Speaker
Description
To meet the climate targets outlined in the Paris Climate Agreement, the participating nations have committed to reducing their CO2 emissions. While the share of renewable energy sources in electricity generation has increased dramatically over the last decade (International Energy Agency), the CO2 emissions from the road transport sector in the European Union (EU) have risen by approximately 21% since 1990 (Eurostat, 2024). To counteract this trend, comprehensive electrification of passenger car transport based on renewable energies is necessary. Currently, electric vehicles (EV) account for only 1.2% of the European car fleet (EEA, 2023). An enormous increase is needed here, which, on the other hand, also means a significant increase in electricity demand, and thus the amount of electricity that needs to be generated from renewable energies. An increased supply of electricity from renewable energy sources poses significant challenges for the electricity sector. The irregularity of electricity generation from renewable energy sources can lead to grid congestion and thus to grid instabilities. The growing adoption of EVs exacerbates this problem because simultaneous, unmanaged charging increases electricity consumption and puts additional pressure on the grid (Huang et al., 2021). One possible solution to this problem are smart charging concepts. We analyze the preferences of consumers regarding dynamic tariffs when charging electric vehicles are examined in a large-scale discrete choice experiment with a high level of individualization in a representative sample of households in Germany. Specifically, this paper addresses a type of dynamic tariff which is situated between time-of-use tariffing and real-time tariffing, meaning that it is potentially flexible to a degree which is exceeding what is found in practice, while still being less flexible than complete real-time tariffing. With a representative sample of 7,150 participants, the findings will offer information about how consumers judge various attributes of dynamic tariffs of electric vehicles. Our main findings reveal that customers, on average, display a preference for dynamic EV tariffs over a static fixed-price tariff. This result contradicts some of the existing findings
that potential increasing costs and an active user role during charging lead to low acceptance of dynamic electricity tariffs. We find that our respondents show stronger preferences against additional costs, which indicates that customers are rather risk-averse. These two emphases
imply that customers are driven by risk-aversion when choosing among dynamic tariffs for EV charging. In addition to risk considerations, it was observed that the respondents also demonstrate preferences related to other attributes of dynamic tariffs. Notably, respondents show preferences for tariffs with fewer zones of low/high prices within a day. This reflects that complexity plays an important role in tariffs.
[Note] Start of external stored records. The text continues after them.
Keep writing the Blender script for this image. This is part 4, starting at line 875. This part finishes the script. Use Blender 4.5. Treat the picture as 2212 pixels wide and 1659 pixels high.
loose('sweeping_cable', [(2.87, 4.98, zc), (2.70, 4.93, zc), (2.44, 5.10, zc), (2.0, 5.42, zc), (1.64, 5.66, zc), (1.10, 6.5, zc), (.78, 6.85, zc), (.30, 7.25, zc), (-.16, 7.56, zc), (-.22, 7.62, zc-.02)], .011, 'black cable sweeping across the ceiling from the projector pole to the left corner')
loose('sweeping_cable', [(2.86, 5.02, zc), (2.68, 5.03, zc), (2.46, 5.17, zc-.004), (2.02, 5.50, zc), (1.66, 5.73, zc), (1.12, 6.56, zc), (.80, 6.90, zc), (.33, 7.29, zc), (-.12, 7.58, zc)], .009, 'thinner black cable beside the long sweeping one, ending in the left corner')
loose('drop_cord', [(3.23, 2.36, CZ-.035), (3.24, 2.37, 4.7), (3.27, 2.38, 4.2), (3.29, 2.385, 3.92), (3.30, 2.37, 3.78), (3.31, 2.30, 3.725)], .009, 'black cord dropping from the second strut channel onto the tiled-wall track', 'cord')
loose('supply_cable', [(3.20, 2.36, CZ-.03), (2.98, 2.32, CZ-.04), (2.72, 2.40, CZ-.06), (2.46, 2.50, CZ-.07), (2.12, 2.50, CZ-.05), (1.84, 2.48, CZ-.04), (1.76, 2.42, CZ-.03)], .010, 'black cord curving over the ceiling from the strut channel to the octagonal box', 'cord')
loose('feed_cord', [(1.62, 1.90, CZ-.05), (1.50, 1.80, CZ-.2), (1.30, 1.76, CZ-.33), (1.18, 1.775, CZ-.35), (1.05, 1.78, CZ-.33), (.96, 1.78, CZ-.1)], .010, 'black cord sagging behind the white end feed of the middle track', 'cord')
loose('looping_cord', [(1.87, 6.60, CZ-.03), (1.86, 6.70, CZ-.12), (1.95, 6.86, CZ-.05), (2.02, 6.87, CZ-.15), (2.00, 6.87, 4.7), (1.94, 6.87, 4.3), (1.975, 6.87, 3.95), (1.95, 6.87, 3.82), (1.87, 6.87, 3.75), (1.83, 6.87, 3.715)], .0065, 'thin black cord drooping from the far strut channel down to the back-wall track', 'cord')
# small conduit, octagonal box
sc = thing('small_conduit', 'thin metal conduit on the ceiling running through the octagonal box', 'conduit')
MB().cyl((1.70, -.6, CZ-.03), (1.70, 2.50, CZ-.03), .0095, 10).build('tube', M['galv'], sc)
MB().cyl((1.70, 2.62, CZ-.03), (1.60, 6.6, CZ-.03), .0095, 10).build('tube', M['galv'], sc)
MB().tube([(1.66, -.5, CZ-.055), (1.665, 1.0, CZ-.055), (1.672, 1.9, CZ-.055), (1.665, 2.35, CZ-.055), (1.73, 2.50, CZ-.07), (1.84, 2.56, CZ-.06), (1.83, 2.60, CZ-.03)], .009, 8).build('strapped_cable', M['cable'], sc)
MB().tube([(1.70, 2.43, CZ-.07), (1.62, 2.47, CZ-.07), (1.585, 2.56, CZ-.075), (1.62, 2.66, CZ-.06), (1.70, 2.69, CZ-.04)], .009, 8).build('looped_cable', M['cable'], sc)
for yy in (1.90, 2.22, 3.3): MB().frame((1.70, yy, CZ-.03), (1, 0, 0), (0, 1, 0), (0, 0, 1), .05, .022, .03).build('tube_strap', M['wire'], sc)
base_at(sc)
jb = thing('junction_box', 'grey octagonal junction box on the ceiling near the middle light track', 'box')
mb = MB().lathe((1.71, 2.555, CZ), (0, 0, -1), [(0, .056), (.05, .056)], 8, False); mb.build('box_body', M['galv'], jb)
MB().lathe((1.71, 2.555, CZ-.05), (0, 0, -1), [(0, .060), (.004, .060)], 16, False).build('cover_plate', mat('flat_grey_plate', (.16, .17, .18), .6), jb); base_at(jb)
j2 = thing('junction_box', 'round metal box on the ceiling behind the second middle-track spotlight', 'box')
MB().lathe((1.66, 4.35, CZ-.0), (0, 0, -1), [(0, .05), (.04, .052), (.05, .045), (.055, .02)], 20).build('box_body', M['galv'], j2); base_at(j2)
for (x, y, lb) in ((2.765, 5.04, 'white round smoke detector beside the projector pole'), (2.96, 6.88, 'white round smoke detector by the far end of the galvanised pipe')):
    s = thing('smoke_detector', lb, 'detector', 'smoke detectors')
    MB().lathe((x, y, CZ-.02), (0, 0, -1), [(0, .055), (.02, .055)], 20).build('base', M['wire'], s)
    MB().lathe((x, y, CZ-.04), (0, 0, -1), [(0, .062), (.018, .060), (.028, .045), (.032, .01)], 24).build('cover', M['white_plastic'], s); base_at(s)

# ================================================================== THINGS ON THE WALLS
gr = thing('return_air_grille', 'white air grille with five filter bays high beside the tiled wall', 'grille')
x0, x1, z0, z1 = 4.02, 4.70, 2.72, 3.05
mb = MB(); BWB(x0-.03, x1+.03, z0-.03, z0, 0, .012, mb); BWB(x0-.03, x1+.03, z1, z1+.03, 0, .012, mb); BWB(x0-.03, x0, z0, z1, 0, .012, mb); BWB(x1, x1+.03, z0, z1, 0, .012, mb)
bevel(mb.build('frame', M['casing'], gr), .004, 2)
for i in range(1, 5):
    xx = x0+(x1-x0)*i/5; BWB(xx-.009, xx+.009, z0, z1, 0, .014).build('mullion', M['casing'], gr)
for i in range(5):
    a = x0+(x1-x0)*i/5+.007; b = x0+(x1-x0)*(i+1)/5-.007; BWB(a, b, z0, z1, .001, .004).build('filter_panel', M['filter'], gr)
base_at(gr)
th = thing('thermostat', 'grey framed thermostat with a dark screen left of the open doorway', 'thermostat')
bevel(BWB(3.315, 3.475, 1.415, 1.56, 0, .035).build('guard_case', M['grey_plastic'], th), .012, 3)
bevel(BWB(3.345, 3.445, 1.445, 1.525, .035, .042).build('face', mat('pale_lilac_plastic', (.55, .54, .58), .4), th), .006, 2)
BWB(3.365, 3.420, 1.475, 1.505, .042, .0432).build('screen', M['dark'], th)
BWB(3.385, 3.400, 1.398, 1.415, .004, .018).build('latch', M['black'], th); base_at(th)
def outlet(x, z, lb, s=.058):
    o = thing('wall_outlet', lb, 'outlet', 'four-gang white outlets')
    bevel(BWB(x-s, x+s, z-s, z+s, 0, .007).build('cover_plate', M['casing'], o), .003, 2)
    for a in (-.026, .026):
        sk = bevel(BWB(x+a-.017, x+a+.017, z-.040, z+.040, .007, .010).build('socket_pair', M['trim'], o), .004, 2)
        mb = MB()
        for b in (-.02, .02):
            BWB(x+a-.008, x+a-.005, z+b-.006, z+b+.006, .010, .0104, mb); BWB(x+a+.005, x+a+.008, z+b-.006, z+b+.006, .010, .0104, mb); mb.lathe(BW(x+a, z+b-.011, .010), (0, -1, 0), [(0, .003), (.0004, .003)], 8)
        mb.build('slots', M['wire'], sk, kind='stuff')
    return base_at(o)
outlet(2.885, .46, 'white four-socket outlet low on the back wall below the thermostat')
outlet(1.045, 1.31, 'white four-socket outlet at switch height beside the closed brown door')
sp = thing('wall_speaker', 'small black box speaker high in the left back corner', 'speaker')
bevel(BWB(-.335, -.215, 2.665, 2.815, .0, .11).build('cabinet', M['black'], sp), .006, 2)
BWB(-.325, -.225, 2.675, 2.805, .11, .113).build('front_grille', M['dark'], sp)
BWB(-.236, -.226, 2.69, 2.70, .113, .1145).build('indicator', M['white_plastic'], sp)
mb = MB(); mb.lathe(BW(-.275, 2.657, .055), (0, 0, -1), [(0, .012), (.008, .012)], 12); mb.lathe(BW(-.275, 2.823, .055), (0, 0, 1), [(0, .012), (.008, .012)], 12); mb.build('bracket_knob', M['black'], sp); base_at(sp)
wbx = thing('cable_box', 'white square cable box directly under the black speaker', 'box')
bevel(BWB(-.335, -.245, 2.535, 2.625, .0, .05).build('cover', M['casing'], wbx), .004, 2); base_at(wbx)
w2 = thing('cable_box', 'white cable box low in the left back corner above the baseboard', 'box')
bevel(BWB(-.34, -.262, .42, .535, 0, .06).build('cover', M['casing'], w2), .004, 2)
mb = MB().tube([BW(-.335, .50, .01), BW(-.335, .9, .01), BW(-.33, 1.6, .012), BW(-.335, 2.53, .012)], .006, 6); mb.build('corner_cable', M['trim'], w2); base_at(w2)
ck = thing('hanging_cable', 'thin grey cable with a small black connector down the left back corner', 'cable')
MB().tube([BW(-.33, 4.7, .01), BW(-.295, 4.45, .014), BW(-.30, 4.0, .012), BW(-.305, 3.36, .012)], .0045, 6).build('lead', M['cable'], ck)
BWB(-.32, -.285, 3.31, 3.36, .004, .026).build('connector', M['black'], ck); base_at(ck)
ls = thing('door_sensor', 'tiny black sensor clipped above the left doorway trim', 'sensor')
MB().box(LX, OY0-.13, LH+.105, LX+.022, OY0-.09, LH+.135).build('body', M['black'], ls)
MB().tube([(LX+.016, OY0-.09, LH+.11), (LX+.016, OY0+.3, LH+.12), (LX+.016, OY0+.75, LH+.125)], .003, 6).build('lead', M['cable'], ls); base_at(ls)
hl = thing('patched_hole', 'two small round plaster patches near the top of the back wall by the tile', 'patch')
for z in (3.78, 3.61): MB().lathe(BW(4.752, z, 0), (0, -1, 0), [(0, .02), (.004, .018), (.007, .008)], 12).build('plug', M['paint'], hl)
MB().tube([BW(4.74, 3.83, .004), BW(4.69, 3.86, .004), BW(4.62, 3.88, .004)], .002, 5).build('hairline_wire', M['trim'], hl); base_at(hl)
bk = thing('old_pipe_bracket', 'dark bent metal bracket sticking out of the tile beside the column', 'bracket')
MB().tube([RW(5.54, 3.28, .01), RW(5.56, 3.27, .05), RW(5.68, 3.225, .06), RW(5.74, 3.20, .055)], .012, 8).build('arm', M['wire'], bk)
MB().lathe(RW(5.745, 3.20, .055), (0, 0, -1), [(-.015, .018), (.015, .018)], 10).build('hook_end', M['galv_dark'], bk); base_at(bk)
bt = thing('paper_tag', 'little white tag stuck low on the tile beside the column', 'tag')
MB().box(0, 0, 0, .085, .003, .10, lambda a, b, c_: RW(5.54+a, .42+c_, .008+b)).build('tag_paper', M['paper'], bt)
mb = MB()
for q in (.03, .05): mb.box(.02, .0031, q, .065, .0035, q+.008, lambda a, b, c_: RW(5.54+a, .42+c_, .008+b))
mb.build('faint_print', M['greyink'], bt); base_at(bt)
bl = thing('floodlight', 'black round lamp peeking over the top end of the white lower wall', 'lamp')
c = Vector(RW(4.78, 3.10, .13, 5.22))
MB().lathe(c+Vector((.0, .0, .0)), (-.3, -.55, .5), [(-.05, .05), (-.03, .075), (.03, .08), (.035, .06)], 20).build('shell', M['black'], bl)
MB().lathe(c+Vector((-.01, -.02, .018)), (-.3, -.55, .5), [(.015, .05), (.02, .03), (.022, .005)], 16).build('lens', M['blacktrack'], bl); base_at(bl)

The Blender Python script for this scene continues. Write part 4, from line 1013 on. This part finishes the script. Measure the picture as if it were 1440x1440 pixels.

Preferences related to the timing of low- and high-price zones suggests that the respondents have no clear preferences for when prices are high, but show clear preferences for low prices during midday. This result suggests
that the advanced communication of prices plays a central role in consumer acceptance of dynamic EV charging tariffs. The heterogeneity analysis also shows that there is a large degree of variation in preferences among different respondent characteristics. Of particular note is the fact that non-adopters or future adopters of EVs have a strong preference for dynamic tariffs in comparison to adopters of EVs. This is an important implication regarding the potential for dynamic tariffs to influence expectations and behavior related to charging in the still early stages
of EV diffusion. A further implication is that respondents with high annual mileage show strong preferences against the risk of additional costs, which may reflect a higher probability of exposure to charging costs and a greater demand for cost predictability. There are also a number of socio-demographic and attitudinal factors that play a significant part in preference heterogeneity, including age, gender, patience, institutional trust, and political beliefs. A number of implications arise from these findings. Firstly, the existence of strong
preferences against possible additional costs indicates that the adoption of dynamic tariffs by consumers in relation to charging their electric vehicles will be significantly dependent on managing risks. Regulators could propose strategies involving the promotion of tariffs with inherent risks managed through maximum possible price caps, or ceiling rates for possible additional costs. Second, the general preferences against a higher number of daily price changes suggests that tariff complexity needs to be handled cautiously. This is because, although lower pricing complexity could enhance efficiency at an organizational level, it might have a negative effect on consumer acceptance. Third, the observation that both non-EV owners and prospective EV buyers display a strong attitude towards dynamic tariffs implies that the availability of dynamic tariffs and the communication of their benefits and risks might be a future driver for EV adoption. Fourth, the presence of heterogeneity in preferences means that differentiated policies to promote the adoption of dynamic EV charging tariffs might be needed. High-mileage car users may have a higher willingness to pay when given additional support options that could shield them from peak periods with higher prices, for example by periodically opting out of very high prices. In more general terms, tailored communication strategies should be employed to reflect heterogeneity with respect to risk concern.
In conclusion, our the results of our study indicate that dynamic EV charging tariffs have the potential to be widely adopted by consumers, given that the potential risks are minimized and clearly communicated.